There’s more. New condos provide a living community that makes the district a real neighbourhood, not just a tourist trap. Right across Cherry Street, which bounds the Eastern end of the area, HUGE development is going on, preparing athlete’s accommodation for the Pan Am Games in 2015. This will become housing, probably for young urbans but also for empty=nesters who want to stay in the Big Smoke.
It’s a little hard to see the whole picture at the moment because there is still so much construction going on, but the future is promising. Road systems looks practical and coexist with human-scale, walkable streets. There seems to be plenty of parking, above and below ground and better yet, the area is so close to downtown, its easy to reach on foot, by bicycle and by public transit.
There are 3 more Leslieville Flea Markets slated for the Fermenting Cellar… two in March and one in April.
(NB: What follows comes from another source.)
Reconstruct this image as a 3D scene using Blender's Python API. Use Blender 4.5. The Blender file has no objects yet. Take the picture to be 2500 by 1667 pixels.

Where it goes after that? Who knows? You could get on the mailing list.

1 comment

  1. A bit of sunshine enticed me out and I didn’t even wear a hat. That was a premature decision but was compensated by a great destination. We went early (11 am) and I thought the Flea market was crowded but the vendors said it was just gearing up. The pubs looked busy but then it was the morning that Canada won hockey gold at the Sochi games and Toronto allowed beer sales as early as 7 am. That left the streets and the great outdoors all ours!